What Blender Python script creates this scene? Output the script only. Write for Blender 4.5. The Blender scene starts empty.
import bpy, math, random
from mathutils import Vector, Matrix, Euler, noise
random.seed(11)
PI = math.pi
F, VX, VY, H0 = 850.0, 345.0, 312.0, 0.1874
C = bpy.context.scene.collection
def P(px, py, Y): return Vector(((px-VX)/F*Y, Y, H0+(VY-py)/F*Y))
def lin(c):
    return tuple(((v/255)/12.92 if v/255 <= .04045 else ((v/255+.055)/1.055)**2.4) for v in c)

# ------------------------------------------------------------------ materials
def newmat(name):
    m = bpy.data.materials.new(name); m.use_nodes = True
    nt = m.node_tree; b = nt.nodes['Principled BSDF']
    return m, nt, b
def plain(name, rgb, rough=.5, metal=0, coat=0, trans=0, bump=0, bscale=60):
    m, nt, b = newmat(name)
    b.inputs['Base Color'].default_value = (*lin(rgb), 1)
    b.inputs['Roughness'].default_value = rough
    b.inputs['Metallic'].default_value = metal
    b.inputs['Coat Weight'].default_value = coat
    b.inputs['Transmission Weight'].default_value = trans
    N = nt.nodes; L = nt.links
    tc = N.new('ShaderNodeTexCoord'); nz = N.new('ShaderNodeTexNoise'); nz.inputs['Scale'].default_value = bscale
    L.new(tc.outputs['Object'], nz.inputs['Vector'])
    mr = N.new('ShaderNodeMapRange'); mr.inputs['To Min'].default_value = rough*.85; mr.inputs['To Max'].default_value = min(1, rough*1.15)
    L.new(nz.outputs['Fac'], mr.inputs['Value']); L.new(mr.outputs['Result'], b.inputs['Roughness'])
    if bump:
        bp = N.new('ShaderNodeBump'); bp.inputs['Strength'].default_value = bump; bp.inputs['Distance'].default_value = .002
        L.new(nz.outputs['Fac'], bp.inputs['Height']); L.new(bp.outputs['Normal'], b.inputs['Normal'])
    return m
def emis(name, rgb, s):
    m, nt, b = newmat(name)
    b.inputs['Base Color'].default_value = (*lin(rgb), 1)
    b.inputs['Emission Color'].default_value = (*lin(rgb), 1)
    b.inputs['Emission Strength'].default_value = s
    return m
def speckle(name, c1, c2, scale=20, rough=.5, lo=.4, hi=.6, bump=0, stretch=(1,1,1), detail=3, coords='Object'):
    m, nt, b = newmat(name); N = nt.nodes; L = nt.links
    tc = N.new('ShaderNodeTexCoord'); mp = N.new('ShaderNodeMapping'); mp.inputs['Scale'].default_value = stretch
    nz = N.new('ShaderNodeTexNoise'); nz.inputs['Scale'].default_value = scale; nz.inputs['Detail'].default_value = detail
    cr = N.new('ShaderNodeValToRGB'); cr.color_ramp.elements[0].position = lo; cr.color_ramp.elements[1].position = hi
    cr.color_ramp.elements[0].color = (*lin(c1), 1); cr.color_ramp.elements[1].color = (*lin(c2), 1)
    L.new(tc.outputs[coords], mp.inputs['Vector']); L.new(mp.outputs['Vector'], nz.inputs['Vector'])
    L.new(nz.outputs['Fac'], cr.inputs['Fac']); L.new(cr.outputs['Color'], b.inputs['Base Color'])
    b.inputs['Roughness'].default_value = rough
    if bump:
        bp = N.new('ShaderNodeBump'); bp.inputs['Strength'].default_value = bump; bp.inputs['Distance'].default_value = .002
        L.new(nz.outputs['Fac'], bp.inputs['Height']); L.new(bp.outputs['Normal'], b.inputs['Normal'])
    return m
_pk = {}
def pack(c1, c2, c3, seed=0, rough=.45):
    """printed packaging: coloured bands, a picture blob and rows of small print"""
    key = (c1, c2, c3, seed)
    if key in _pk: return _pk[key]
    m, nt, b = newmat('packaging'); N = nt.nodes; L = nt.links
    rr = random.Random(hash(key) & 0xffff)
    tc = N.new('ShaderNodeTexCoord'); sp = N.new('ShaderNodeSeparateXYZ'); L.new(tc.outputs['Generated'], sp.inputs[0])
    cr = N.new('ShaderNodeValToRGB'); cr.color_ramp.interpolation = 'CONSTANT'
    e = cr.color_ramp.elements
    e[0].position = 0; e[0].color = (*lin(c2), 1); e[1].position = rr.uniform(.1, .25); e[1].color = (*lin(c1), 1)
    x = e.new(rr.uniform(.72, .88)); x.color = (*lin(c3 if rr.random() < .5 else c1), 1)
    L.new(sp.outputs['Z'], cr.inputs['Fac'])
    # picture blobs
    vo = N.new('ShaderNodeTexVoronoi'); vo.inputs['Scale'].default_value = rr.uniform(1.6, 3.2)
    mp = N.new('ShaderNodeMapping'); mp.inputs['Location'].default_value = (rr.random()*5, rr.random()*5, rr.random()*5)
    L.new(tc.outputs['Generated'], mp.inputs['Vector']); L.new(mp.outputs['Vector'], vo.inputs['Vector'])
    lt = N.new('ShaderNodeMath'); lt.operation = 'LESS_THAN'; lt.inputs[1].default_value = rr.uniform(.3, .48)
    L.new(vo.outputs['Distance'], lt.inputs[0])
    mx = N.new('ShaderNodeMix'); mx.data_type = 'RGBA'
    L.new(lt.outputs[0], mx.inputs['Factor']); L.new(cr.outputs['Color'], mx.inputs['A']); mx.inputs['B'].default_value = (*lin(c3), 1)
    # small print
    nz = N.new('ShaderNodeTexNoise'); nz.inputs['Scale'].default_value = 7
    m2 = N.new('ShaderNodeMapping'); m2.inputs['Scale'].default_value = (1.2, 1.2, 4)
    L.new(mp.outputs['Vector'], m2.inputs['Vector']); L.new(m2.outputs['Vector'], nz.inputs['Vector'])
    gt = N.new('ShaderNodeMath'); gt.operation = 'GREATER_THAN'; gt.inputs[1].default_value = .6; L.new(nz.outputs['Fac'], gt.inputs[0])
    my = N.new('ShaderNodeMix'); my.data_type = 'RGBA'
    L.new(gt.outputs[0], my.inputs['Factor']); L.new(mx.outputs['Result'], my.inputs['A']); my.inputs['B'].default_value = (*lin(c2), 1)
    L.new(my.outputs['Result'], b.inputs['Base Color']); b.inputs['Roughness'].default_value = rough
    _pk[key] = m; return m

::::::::

Stated goal ▸
Extract every line above exactly as it stands.

Answer to this exercise ▸
What Blender Python script creates this scene? Output the script only. Write for Blender 4.5. The Blender scene starts empty.
import bpy, math, random
from mathutils import Vector, Matrix, Euler, noise
random.seed(11)
PI = math.pi
F, VX, VY, H0 = 850.0, 345.0, 312.0, 0.1874
C = bpy.context.scene.collection
def P(px, py, Y): return Vector(((px-VX)/F*Y, Y, H0+(VY-py)/F*Y))
def lin(c):
    return tuple(((v/255)/12.92 if v/255 <= .04045 else ((v/255+.055)/1.055)**2.4) for v in c)

# ------------------------------------------------------------------ materials
def newmat(name):
    m = bpy.data.materials.new(name); m.use_nodes = True
    nt = m.node_tree; b = nt.nodes['Principled BSDF']
    return m, nt, b
def plain(name, rgb, rough=.5, metal=0, coat=0, trans=0, bump=0, bscale=60):
    m, nt, b = newmat(name)
    b.inputs['Base Color'].default_value = (*lin(rgb), 1)
    b.inputs['Roughness'].default_value = rough
    b.inputs['Metallic'].default_value = metal
    b.inputs['Coat Weight'].default_value = coat
    b.inputs['Transmission Weight'].default_value = trans
    N = nt.nodes; L = nt.links
    tc = N.new('ShaderNodeTexCoord'); nz = N.new('ShaderNodeTexNoise'); nz.inputs['Scale'].default_value = bscale
    L.new(tc.outputs['Object'], nz.inputs['Vector'])
    mr = N.new('ShaderNodeMapRange'); mr.inputs['To Min'].default_value = rough*.85; mr.inputs['To Max'].default_value = min(1, rough*1.15)
    L.new(nz.outputs['Fac'], mr.inputs['Value']); L.new(mr.outputs['Result'], b.inputs['Roughness'])
    if bump:
        bp = N.new('ShaderNodeBump'); bp.inputs['Strength'].default_value = bump; bp.inputs['Distance'].default_value = .002
        L.new(nz.outputs['Fac'], bp.inputs['Height']); L.new(bp.outputs['Normal'], b.inputs['Normal'])
    return m
def emis(name, rgb, s):
    m, nt, b = newmat(name)
    b.inputs['Base Color'].default_value = (*lin(rgb), 1)
    b.inputs['Emission Color'].default_value = (*lin(rgb), 1)
    b.inputs['Emission Strength'].default_value = s
    return m
def speckle(name, c1, c2, scale=20, rough=.5, lo=.4, hi=.6, bump=0, stretch=(1,1,1), detail=3, coords='Object'):
    m, nt, b = newmat(name); N = nt.nodes; L = nt.links
    tc = N.new('ShaderNodeTexCoord'); mp = N.new('ShaderNodeMapping'); mp.inputs['Scale'].default_value = stretch
    nz = N.new('ShaderNodeTexNoise'); nz.inputs['Scale'].default_value = scale; nz.inputs['Detail'].default_value = detail
    cr = N.new('ShaderNodeValToRGB'); cr.color_ramp.elements[0].position = lo; cr.color_ramp.elements[1].position = hi
    cr.color_ramp.elements[0].color = (*lin(c1), 1); cr.color_ramp.elements[1].color = (*lin(c2), 1)
    L.new(tc.outputs[coords], mp.inputs['Vector']); L.new(mp.outputs['Vector'], nz.inputs['Vector'])
    L.new(nz.outputs['Fac'], cr.inputs['Fac']); L.new(cr.outputs['Color'], b.inputs['Base Color'])
    b.inputs['Roughness'].default_value = rough
    if bump:
        bp = N.new('ShaderNodeBump'); bp.inputs['Strength'].default_value = bump; bp.inputs['Distance'].default_value = .002
        L.new(nz.outputs['Fac'], bp.inputs['Height']); L.new(bp.outputs['Normal'], b.inputs['Normal'])
    return m
_pk = {}
def pack(c1, c2, c3, seed=0, rough=.45):
    """printed packaging: coloured bands, a picture blob and rows of small print"""
    key = (c1, c2, c3, seed)
    if key in _pk: return _pk[key]
    m, nt, b = newmat('packaging'); N = nt.nodes; L = nt.links
    rr = random.Random(hash(key) & 0xffff)
    tc = N.new('ShaderNodeTexCoord'); sp = N.new('ShaderNodeSeparateXYZ'); L.new(tc.outputs['Generated'], sp.inputs[0])
    cr = N.new('ShaderNodeValToRGB'); cr.color_ramp.interpolation = 'CONSTANT'
    e = cr.color_ramp.elements
    e[0].position = 0; e[0].color = (*lin(c2), 1); e[1].position = rr.uniform(.1, .25); e[1].color = (*lin(c1), 1)
    x = e.new(rr.uniform(.72, .88)); x.color = (*lin(c3 if rr.random() < .5 else c1), 1)
    L.new(sp.outputs['Z'], cr.inputs['Fac'])
    # picture blobs
    vo = N.new('ShaderNodeTexVoronoi'); vo.inputs['Scale'].default_value = rr.uniform(1.6, 3.2)
    mp = N.new('ShaderNodeMapping'); mp.inputs['Location'].default_value = (rr.random()*5, rr.random()*5, rr.random()*5)
    L.new(tc.outputs['Generated'], mp.inputs['Vector']); L.new(mp.outputs['Vector'], vo.inputs['Vector'])
    lt = N.new('ShaderNodeMath'); lt.operation = 'LESS_THAN'; lt.inputs[1].default_value = rr.uniform(.3, .48)
    L.new(vo.outputs['Distance'], lt.inputs[0])
    mx = N.new('ShaderNodeMix'); mx.data_type = 'RGBA'
    L.new(lt.outputs[0], mx.inputs['Factor']); L.new(cr.outputs['Color'], mx.inputs['A']); mx.inputs['B'].default_value = (*lin(c3), 1)
    # small print
    nz = N.new('ShaderNodeTexNoise'); nz.inputs['Scale'].default_value = 7
    m2 = N.new('ShaderNodeMapping'); m2.inputs['Scale'].default_value = (1.2, 1.2, 4)
    L.new(mp.outputs['Vector'], m2.inputs['Vector']); L.new(m2.outputs['Vector'], nz.inputs['Vector'])
    gt = N.new('ShaderNodeMath'); gt.operation = 'GREATER_THAN'; gt.inputs[1].default_value = .6; L.new(nz.outputs['Fac'], gt.inputs[0])
    my = N.new('ShaderNodeMix'); my.data_type = 'RGBA'
    L.new(gt.outputs[0], my.inputs['Factor']); L.new(mx.outputs['Result'], my.inputs['A']); my.inputs['B'].default_value = (*lin(c2), 1)
    L.new(my.outputs['Result'], b.inputs['Base Color']); b.inputs['Roughness'].default_value = rough
    _pk[key] = m; return m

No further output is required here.